The incinerator is approximately 30 stories tall and can reach temperatures of over 50 trillion degrees. There is a complimentary movie drop-in slot for all those bad movies that you just have lying around the house (this includes the entire Ernest series). In fact for every Ernest movie that you DON'T drop off in the Justice Machine, we'll send three JA's (Justice Agents) to your house to kill you that number of times. Justice Agents are mean and wear badass sunglasses (even at night). They also sport inflatable John Deere tractors to haul your dead ass away to the incinerator after they've worked you over. Also, if you kill a Justice Agent (impossible), they will come back as zombies with yet even cooler sunglasses.
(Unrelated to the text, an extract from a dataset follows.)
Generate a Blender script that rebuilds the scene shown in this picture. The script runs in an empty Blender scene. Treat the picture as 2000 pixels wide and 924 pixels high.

Overall I don't see how this could not work. I suppose if we didn't have the technology to create a 30 story structure that heats up to 50 trillion degrees we could just litter the Middle East with Napalm...permanently. It's win-win since naturally every single person who lives in the Middle East is, no question, a terrorist.

I do have one special request. I would organize an official business meeting with Flava Flave in which we would sit in some professional business chairs and drink professional business coffee and discuss some...business. Except the catch is that his professional business chair is actually a cannon aimed into the incinerator and the business is makin' him real dead. Before I pressed the (presumably huge and red) button to fire the cannon I would turn to his watch/necklace/flak vest, whatever you want to call it and ask, "what time is it?". Yet before he has a chance to answer I say "time for you to get horribly burned to death" and the cannon fires.

My grades might be average but as you can tell I've got it all figured out.

1 comment:

nordicbitch and texass said...

i know you're trying to be funny but eh... racism... not so funny.